With a work of historical fiction, you have to couch what you can’t know—conversations, inner thoughts, private moments—in what can be known. How did you go about your research?

I’ve got everything from biographies that are specific to Alva to others that are more broad about various members of the family, and newspaper articles. I read a lot of literature set in the era—Edith Wharton, Henry James—and historical cultural books like Fashions of the Gilded Age. There’s this big fat, fantastic book that’s called New York in the 1880s. I had to learn about the architects, I had to see the city at that time, and understand the politics of everything that was going on, and then try to put these real people in these real settings. It’s a terrific intellectual exercise.

 

How hard was it to get Alva right?

We have to be empathetic in order to represent characters, whether they’re people we invented or people who really lived. There’s an additional layer of challenge when the person is a real figure from history because there are truths known about them. So if you’re a responsible author, you can’t take liberties with the established facts. But there’s still plenty of room for interpretation. My job as a novelist is to read all the sources, and form up this view of this individual, and then try to draw from the things I know to be true about being a human being in a culture that I’ve grown up in, and try to extrapolate from there. It’s kind of an organic thing. It’s not simple.

 

And now A Well-Behaved Woman is in development as a possible TV series. Can you share any plans?

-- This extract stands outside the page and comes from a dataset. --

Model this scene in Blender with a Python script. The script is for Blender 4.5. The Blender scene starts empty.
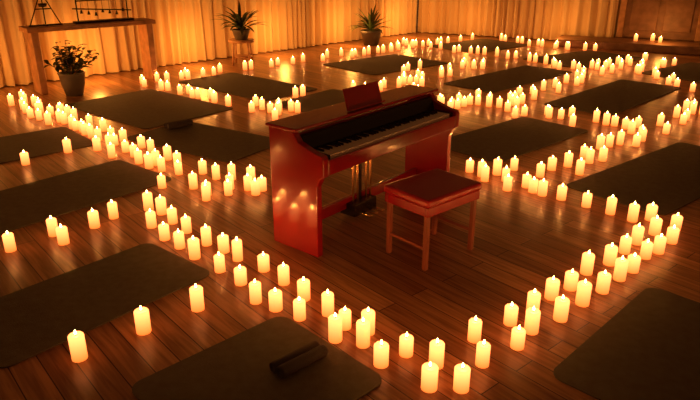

We have a writer signed on to the project, so it is actively in development, meaning Sony didn’t just option it and is sitting on it, which is sometimes the case. We are developing the pitch to take to networks and are hopeful that somebody will give us the chance to put it on the screen. The way that Sony has been talking about the show-to-be is that it would be an American version of The Crown with a little bit of Downton Abbey flavor. Wouldn’t that be cool to see?